Pero a Isabel, que en un principio denunció haber sufrido lo mismo que su hermana Benita, hay que sacarle las palabras. Cuando habla, mira a su padrastro en vez de a mí, como si éste diera el visto bueno a sus palabras. “Yo denuncié porque ella amenazó con matarme”, cuenta la chica, de 26 años, con voz temblorosa.

Sus palabras no suenan a verdad. Parece temerosa ante Pedro y su madre. Isabel titubea, duda, desvía la mirada. “Ellos me tratan bien, de verdad, me trata bien. Yo no miento”.

Pero lo cierto es que un juez creyó a Benita y no a su madre ni a su padrastro, que cobran 420 euros del paro carcelario y se encuentran sin trabajo a la espera de que se resuelva el recurso que han presentado.

Son casi las seis de la tarde y María del Carmen me invita a marcharme.

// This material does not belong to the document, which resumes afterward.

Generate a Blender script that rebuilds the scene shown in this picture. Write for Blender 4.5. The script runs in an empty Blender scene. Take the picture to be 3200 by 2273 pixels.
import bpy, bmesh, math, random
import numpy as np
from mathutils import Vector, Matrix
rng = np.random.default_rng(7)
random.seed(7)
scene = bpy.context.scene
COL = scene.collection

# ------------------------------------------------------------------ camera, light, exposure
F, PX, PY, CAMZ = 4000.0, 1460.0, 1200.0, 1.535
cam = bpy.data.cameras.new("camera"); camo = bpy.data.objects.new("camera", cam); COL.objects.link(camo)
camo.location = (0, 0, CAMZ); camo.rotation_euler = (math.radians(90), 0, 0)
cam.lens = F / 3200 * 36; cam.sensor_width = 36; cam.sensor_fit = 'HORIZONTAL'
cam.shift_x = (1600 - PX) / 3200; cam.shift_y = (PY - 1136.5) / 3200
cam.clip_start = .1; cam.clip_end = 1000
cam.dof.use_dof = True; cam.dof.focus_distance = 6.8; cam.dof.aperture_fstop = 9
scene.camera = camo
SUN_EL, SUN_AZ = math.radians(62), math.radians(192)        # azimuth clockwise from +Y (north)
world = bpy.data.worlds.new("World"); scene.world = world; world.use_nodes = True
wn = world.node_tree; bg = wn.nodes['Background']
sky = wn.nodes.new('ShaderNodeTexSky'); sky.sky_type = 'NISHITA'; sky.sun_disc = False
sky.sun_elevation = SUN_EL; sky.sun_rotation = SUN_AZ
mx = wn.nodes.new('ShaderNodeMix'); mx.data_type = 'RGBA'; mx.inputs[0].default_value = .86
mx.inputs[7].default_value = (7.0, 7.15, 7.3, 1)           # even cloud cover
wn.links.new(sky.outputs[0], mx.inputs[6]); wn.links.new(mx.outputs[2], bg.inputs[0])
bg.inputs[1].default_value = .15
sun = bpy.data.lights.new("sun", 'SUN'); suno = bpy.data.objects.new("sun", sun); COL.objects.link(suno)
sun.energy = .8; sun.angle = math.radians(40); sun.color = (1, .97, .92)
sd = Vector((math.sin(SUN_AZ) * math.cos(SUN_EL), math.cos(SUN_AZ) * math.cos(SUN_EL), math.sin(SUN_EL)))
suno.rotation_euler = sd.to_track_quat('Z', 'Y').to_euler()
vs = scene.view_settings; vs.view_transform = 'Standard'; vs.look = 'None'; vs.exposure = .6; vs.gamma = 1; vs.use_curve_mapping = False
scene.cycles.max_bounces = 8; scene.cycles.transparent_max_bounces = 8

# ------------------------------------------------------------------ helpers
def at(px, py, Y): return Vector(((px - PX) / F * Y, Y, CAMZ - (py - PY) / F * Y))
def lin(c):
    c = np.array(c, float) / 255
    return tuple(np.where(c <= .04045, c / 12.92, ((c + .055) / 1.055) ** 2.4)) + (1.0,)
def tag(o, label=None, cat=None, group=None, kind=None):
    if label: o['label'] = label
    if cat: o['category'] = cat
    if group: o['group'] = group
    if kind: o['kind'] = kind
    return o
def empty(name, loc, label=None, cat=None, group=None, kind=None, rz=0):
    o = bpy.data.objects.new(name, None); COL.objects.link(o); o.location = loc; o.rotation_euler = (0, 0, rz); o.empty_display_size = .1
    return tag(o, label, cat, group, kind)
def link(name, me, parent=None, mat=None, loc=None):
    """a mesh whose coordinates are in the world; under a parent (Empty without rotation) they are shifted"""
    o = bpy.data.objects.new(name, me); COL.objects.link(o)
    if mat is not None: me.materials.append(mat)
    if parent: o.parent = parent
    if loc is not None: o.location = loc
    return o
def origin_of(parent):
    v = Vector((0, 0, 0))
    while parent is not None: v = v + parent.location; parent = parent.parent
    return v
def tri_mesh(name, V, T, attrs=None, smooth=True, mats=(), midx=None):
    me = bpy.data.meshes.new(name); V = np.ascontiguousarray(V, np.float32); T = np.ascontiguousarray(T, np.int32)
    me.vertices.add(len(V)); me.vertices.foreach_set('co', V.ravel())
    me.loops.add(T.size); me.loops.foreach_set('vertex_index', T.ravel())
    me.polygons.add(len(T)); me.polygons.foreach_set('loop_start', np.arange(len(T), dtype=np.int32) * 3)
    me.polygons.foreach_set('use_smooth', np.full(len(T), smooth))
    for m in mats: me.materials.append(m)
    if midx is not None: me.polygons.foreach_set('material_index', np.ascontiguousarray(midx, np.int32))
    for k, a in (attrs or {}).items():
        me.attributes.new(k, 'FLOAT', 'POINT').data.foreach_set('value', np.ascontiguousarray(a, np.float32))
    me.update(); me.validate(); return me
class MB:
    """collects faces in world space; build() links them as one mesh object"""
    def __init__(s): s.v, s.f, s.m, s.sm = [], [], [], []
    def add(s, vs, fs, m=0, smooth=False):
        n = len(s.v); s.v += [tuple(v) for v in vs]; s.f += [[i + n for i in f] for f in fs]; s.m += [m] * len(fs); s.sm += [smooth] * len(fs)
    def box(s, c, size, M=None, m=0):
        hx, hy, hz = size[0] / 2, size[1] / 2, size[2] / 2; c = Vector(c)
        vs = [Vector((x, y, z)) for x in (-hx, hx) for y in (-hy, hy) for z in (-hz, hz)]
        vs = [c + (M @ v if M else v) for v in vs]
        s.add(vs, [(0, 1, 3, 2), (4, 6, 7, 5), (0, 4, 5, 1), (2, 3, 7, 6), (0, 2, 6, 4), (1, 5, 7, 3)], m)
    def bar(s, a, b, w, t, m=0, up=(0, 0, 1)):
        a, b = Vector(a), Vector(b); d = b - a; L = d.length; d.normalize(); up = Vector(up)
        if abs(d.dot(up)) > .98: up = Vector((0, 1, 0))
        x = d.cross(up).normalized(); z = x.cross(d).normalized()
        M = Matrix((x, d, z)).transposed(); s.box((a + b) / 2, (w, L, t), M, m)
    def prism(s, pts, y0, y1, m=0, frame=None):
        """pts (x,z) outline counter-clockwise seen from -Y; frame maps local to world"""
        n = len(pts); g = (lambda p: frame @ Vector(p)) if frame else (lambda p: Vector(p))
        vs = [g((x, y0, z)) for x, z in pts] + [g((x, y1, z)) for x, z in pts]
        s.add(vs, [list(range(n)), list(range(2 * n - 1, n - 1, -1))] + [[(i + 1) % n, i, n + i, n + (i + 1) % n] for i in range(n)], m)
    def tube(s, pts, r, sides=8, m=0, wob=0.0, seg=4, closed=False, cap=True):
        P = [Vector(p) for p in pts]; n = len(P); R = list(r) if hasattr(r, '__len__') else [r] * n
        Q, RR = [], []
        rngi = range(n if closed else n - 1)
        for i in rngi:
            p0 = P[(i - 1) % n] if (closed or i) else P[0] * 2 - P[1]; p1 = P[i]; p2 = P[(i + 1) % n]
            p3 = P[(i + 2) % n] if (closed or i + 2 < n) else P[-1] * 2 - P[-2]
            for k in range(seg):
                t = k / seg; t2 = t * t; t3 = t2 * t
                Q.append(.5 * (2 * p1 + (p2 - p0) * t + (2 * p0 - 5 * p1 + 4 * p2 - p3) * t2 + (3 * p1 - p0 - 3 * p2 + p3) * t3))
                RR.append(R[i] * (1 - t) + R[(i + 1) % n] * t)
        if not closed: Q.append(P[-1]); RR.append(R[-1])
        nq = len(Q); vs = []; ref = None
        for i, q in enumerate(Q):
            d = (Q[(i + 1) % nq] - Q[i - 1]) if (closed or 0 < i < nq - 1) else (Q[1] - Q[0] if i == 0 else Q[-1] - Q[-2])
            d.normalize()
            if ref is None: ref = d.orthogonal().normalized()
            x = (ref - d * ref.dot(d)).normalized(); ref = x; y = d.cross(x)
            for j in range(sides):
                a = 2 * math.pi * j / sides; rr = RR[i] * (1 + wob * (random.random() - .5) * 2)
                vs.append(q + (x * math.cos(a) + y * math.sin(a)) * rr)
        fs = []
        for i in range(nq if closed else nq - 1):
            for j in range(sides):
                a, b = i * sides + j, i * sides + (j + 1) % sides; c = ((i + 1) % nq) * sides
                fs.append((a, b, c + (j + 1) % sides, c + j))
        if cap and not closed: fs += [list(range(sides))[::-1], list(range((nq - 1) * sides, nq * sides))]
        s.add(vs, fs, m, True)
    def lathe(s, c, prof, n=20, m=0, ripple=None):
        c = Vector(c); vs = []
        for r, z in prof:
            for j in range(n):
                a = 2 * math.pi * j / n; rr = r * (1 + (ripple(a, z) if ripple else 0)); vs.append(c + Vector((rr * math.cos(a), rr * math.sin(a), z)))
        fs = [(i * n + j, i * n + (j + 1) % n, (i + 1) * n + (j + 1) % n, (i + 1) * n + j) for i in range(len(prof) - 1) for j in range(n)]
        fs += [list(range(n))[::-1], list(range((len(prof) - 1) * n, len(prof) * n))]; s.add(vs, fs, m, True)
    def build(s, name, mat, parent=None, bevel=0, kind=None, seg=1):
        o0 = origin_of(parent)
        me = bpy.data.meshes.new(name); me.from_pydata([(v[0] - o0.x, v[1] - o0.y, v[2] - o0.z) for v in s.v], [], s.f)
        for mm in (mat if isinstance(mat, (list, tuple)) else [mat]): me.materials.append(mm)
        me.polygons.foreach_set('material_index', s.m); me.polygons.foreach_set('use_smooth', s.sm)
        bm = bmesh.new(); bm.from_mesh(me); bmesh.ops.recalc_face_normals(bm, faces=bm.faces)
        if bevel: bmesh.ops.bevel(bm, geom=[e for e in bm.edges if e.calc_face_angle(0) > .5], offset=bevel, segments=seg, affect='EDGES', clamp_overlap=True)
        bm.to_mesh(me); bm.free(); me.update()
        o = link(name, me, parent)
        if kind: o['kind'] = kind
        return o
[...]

Al salir de su casa, me encuentro a un vecino tirando una bolsa de basura. Tiene 62 años y vive unas viviendas más abajo. Es el único que dice algo en claro sobre la tragedia de Benita. “Se escuchaban los gritos de la niña cada vez que le pegaban. Además, lo vivido ahí dentro le ha dejado tocada de la cabeza. Antes de denunciar y marcharse, parecía una niña que no estaba muy bien de los nervios”.

Benita ya no llora. Tampoco nadie le pega ni la viola. Ahora tiene una nueva vida y sólo 21 años. Todavía tiene tiempo de borrar el recuerdo de lo vivido en el número 27 de la calle Goya en Arquillos.